Le cœur a ses raisons que la raison ne doit pas ignorer
Reste que cette Honda Civic Type R est une véritable sportive, et que son plus gros défaut est cette manière dont elle vous donne envie d'aller chercher ses limites, qui sont encore une fois bien plus hautes que ce qui est autorisé sur route ouverte. Le 4 cylindres turbo de 2.0 litres développe en effet 320 chevaux et 400 Nm de couple, il permet à la bête d'atteindre 272 km/h et d'avaler le 0 à 100 km/h en seulement 5,7 secondes.
Mais pour les gros rouleurs ou les personnes déraisonnables (le phénomène empirera donc si vous êtes les deux), posséder cette Type R au quotidien demande surtout un budget conséquent. En mode +R et avec une conduite sportive, la consommation atteint rapidement les 12 l/100 km, et l'on se doute que la durée de vie des pneus et des freins doit être réduite en conséquence.
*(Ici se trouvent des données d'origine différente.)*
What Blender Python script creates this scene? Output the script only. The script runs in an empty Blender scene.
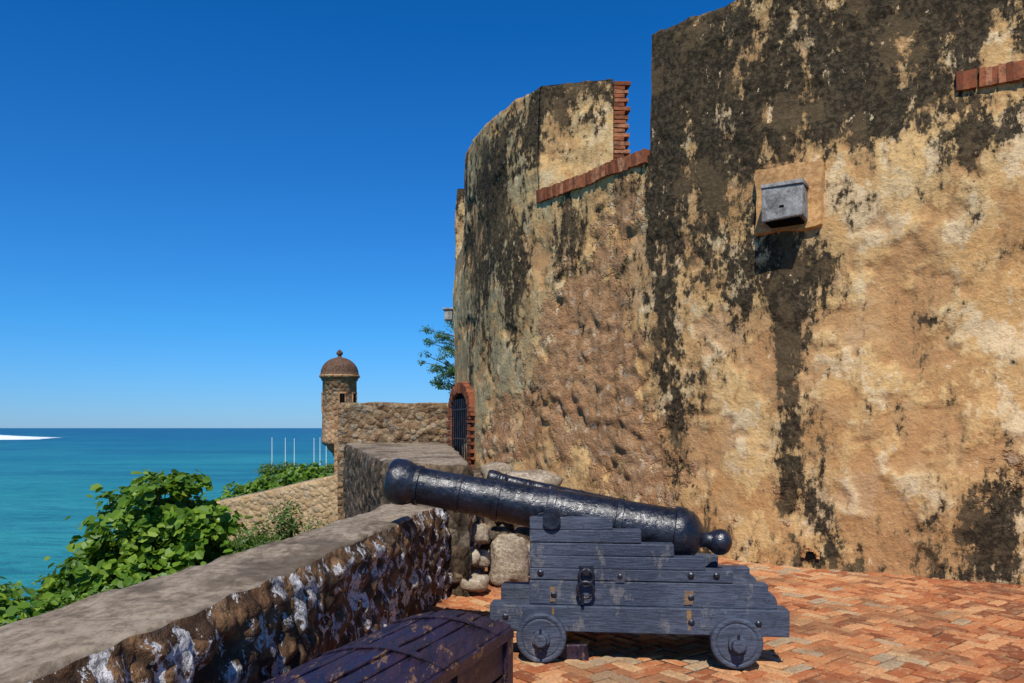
import bpy, math, random
from mathutils import Vector, Matrix, noise
random.seed(7)
R=random.random
def U(a,b): return a+(b-a)*random.random()
scene=bpy.context.scene
def sm(a,b,x):
    t=max(0,min(1,(x-a)/(b-a))); return t*t*(3-2*t)

# ------------------------------------------------------------ helpers
def mesh(name,verts,faces,mats,mi=None,smooth=False,attrs=None,parent=None):
    me=bpy.data.meshes.new(name)
    me.from_pydata([tuple(v) for v in verts],[],faces)
    if not isinstance(mats,(list,tuple)): mats=[mats]
    for m in mats: me.materials.append(m)
    if mi: me.polygons.foreach_set('material_index',mi)
    me.polygons.foreach_set('use_smooth',[smooth]*len(me.polygons))
    if attrs:
        for k,vals in attrs.items():
            a=me.attributes.new(k,'FLOAT','POINT'); a.data.foreach_set('value',vals)
    me.update()
    ob=bpy.data.objects.new(name,me); scene.collection.objects.link(ob)
    if parent: par(ob,parent)
    return ob
def empty(name,loc=(0,0,0)):
    e=bpy.data.objects.new(name,None); e.location=loc; e.empty_display_size=.3
    scene.collection.objects.link(e); return e
def par(ob,p):
    ob.parent=p; ob.matrix_parent_inverse=Matrix.Translation(p.location).inverted()
def bevel(ob,w,seg=2):
    m=ob.modifiers.new('b','BEVEL'); m.width=w; m.segments=seg; m.limit_method='ANGLE'; return ob
class Geo:
    def __init__(s,T=None): s.v=[];s.f=[];s.a=[];s.T=T
    def add(s,vs,fs,a=0.0):
        o=len(s.v)
        if s.T: vs=[s.T@Vector(v) for v in vs]
        s.v+=[tuple(v) for v in vs]; s.f+=[tuple(i+o for i in f) for f in fs]; s.a+=[a]*len(vs)
    def box(s,c,h,u=Vector((1,0,0)),v=Vector((0,1,0)),w=Vector((0,0,1)),a=0.0,j=0.0):
        c=Vector(c);vs=[]
        for z in(-1,1):
            for (x,y) in((-1,-1),(1,-1),(1,1),(-1,1)):
                p=c+u*(x*h[0])+v*(y*h[1])+w*(z*h[2])
                if j: p+=Vector((U(-j,j),U(-j,j),U(-j,j)))
                vs.append(p)
        s.add(vs,[(0,3,2,1),(4,5,6,7),(0,1,5,4),(1,2,6,5),(2,3,7,6),(3,0,4,7)],a)
    def mm(s,x0,x1,y0,y1,z0,z1,a=0.0,j=0.0):
        s.box(((x0+x1)/2,(y0+y1)/2,(z0+z1)/2),((x1-x0)/2,(y1-y0)/2,(z1-z0)/2),a=a,j=j)
    def tube(s,p0,p1,r0,r1,n=10,cap=True,a=0.0):
        p0=Vector(p0);p1=Vector(p1);d=(p1-p0).normalized()
        x=d.orthogonal().normalized();y=d.cross(x)
        vs=[]
        for p,r in((p0,r0),(p1,r1)):
            for i in range(n):
                t=2*math.pi*i/n; vs.append(p+x*math.cos(t)*r+y*math.sin(t)*r)
        fs=[(i,(i+1)%n,n+(i+1)%n,n+i) for i in range(n)]
        if cap: fs+=[tuple(range(n-1,-1,-1)),tuple(range(n,2*n))]
        s.add(vs,fs,a)
    def lathe(s,p0,d,prof,n=40,a=0.0):
        p0=Vector(p0);d=Vector(d).normalized();x=d.orthogonal().normalized();y=d.cross(x);vs=[]
        for t,r in prof:
            for i in range(n):
                q=2*math.pi*i/n; vs.append(p0+d*t+x*math.cos(q)*max(r,1e-4)+y*math.sin(q)*max(r,1e-4))
        fs=[]
        for k in range(len(prof)-1):
            for i in range(n):
                fs.append((k*n+i,k*n+(i+1)%n,(k+1)*n+(i+1)%n,(k+1)*n+i))
        s.add(vs,fs,a)
    def prism(s,poly,y0,y1,a=0.0):   # poly in x,z
        n=len(poly)
        vs=[(x,y0,z) for x,z in poly]+[(x,y1,z) for x,z in poly]
        fs=[tuple(range(n)),tuple(range(2*n-1,n-1,-1))]+[(i,n+i,n+(i+1)%n,(i+1)%n) for i in range(n)]
        s.add(vs,fs,a)
    def obj(s,name,mat,parent=None,smooth=False):
        return mesh(name,s.v,s.f,mat,smooth=smooth,attrs={'v':s.a},parent=parent)

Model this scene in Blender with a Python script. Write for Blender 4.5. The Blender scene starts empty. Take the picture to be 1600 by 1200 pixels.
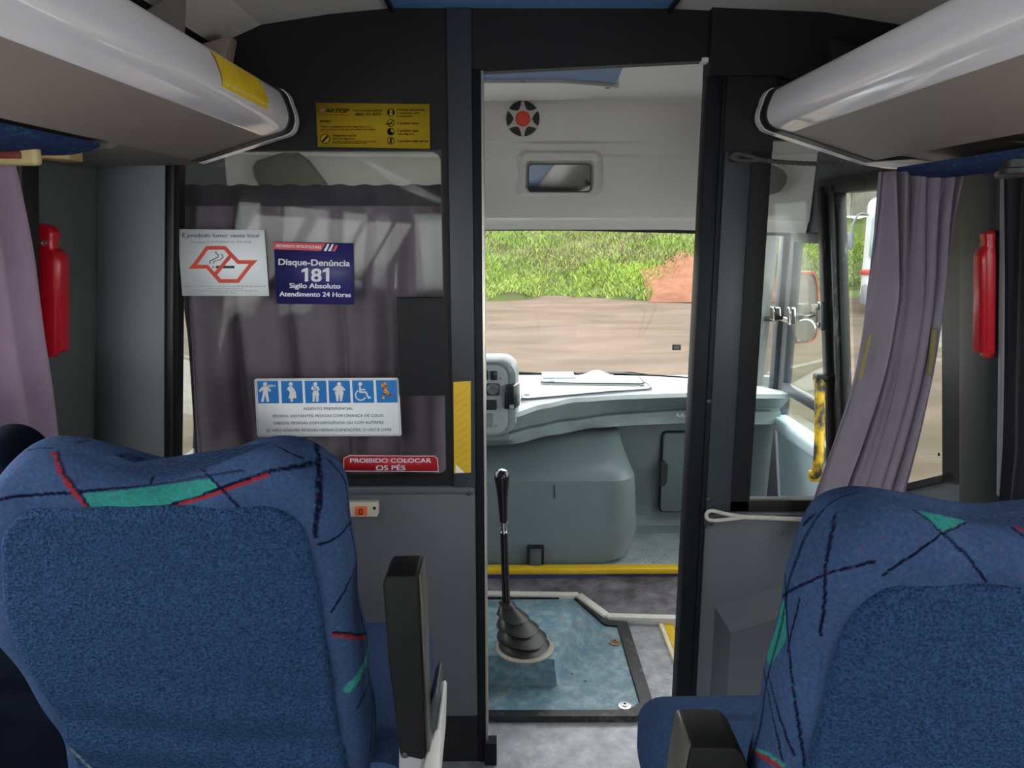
import bpy, bmesh, math, random
import numpy as np
from mathutils import Vector, Matrix

sc = bpy.context.scene
COL = bpy.context.collection
R = math.radians
random.seed(7)
rng = np.random.default_rng(7)

# ------------------------------------------------------------------ camera, sky, exposure
H = 1.617                                    # eye height above the aisle floor
F = 1200.0
PITCH = math.atan(243 / 1200)
YAW = math.atan(10 / 1224)
cam = bpy.data.objects.new('camera', bpy.data.cameras.new('camera'))
COL.objects.link(cam)
cam.location = (0, 0, H)
cam.rotation_euler = (math.pi / 2 - PITCH, 0, -YAW)
cam.data.sensor_width = 36
cam.data.lens = 36 * F / 1600
cam.data.clip_start = 0.02
cam.data.clip_end = 400
sc.camera = cam

sc.view_settings.view_transform = 'Standard'
sc.view_settings.look = 'None'
sc.view_settings.gamma = 1
sc.view_settings.exposure = 2.4
sc.cycles.max_bounces = 12
sc.cycles.diffuse_bounces = 6
sc.cycles.transparent_max_bounces = 24

world = bpy.data.worlds.new('overcast_sky')
sc.world = world
world.use_nodes = True
_n = world.node_tree.nodes
_l = world.node_tree.links
_n.clear()
_out = _n.new('ShaderNodeOutputWorld')
_bg = _n.new('ShaderNodeBackground')
_bg.inputs['Strength'].default_value = 1.5
_tc = _n.new('ShaderNodeTexCoord')
_sep = _n.new('ShaderNodeSeparateXYZ')
_rmp = _n.new('ShaderNodeValToRGB')
_rmp.color_ramp.elements[0].position = 0.0
_rmp.color_ramp.elements[0].color = (0.78, 0.80, 0.82, 1)
_rmp.color_ramp.elements[1].position = 0.6
_rmp.color_ramp.elements[1].color = (1.0, 1.0, 1.02, 1)
_l.new(_tc.outputs['Generated'], _sep.inputs[0])
_l.new(_sep.outputs['Z'], _rmp.inputs[0])
_l.new(_rmp.outputs[0], _bg.inputs['Color'])
_l.new(_bg.outputs[0], _out.inputs[0])


# area lamps added at the side and rear windows to brighten the saloon
def fill_light(name, loc, rot, sx, sy, power):
    d = bpy.data.lights.new(name, 'AREA')
    d.shape = 'RECTANGLE'
    d.size = sx
    d.size_y = sy
    d.energy = power
    d.color = (1.0, 0.985, 0.96)
    o = bpy.data.objects.new(name, d)
    COL.objects.link(o)
    o.location = loc
    o.rotation_euler = rot
    return o


FILL_POWER = 2.6
for _y0, _y1 in ((-3.75, -2.6), (-2.35, -1.2), (-0.95, 0.25), (0.5, 1.25)):
    for _s in (-1, 1):
        _x = -1.13 if _s < 0 else 1.25
        fill_light('window_fill', (_x, (_y0 + _y1) / 2, 1.37), (0, R(-58) if _s < 0 else R(58), 0), 0.70, _y1 - _y0, FILL_POWER * (_y1 - _y0) / 1.2)
fill_light('rear_fill', (0.06, -3.97, 1.36), (R(62), 0, 0), 1.9, 0.75, FILL_POWER * 1.4)


# ------------------------------------------------------------------ measuring helpers
def ray(px, py):
    x = (px - 800) / F
    v = (600 - py) / F
    fy = math.cos(PITCH) + v * math.sin(PITCH)
    fz = v * math.cos(PITCH) - math.sin(PITCH)
    return Vector((x * math.cos(YAW) + fy * math.sin(YAW), -x * math.sin(YAW) + fy * math.cos(YAW), fz))


EYE = Vector((0, 0, H))


def PY(px, py, Y):
    r = ray(px, py)
    return EYE + r * (Y / r.y)


def PX(px, py, X):
    r = ray(px, py)
    return EYE + r * (X / r.x)


def PZ(px, py, Z):
    r = ray(px, py)
    return EYE + r * ((Z - H) / r.z)


# ------------------------------------------------------------------ materials
def lin(c):
    out = []
    for v in c:
        v /= 255.0
        out.append(v / 12.92 if v <= 0.04045 else ((v + 0.055) / 1.055) ** 2.4)
    return (*out, 1.0)


MATS = {}


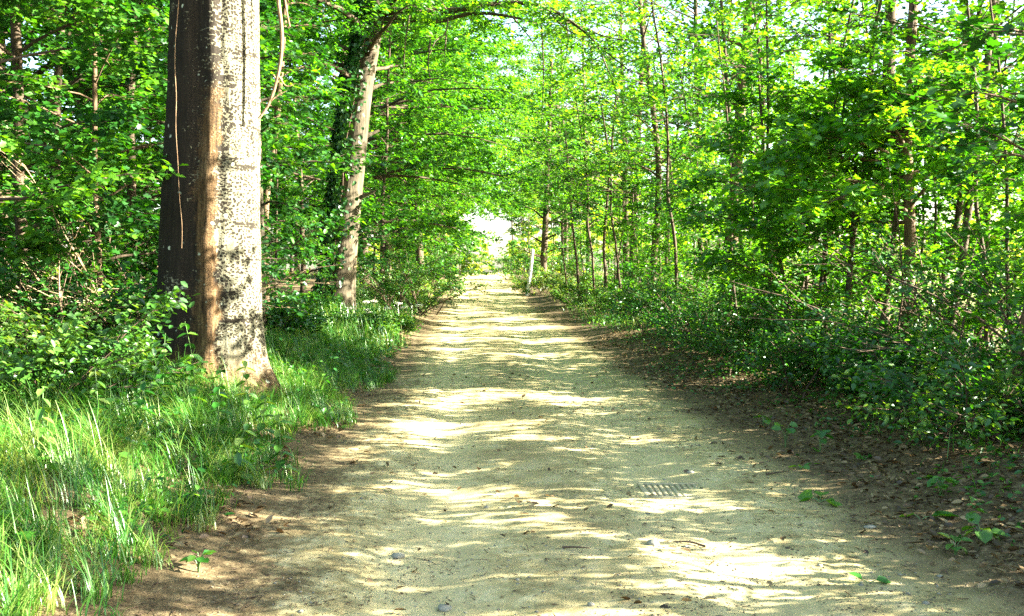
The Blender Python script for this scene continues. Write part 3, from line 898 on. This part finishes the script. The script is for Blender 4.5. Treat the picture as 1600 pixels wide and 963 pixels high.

Avec une telle conduite, les émissions polluantes justifieront aussi les malus que ce genre de voiture s'apprête à recevoir dans les prochaines années, avec des chiffres s'élevant déjà à 178 g/km de CO2 en cycle WLTP.
Une solution alternative peut consister, là encore moyennant un certain budget, à l'emmener de temps en temps sur un circuit pour lui dégourdir les roues et évacuer cette frustration de ne pas rouler à un rythme qui semble facile à atteindre. Restera alors le plaisir de la conduire au quotidien, la satisfaction d'avoir une voiture hors du commun qui attire les regards sans être trop tape-à-l'œil, et la passion qu'un tel véhicule crée irrémédiablement lorsque l'on s'assoit à son volant. Car même si, avec le temps, l'envie d'être déraisonnable doit s'estomper, il est difficile de penser que l'on puisse finir par s'en lasser.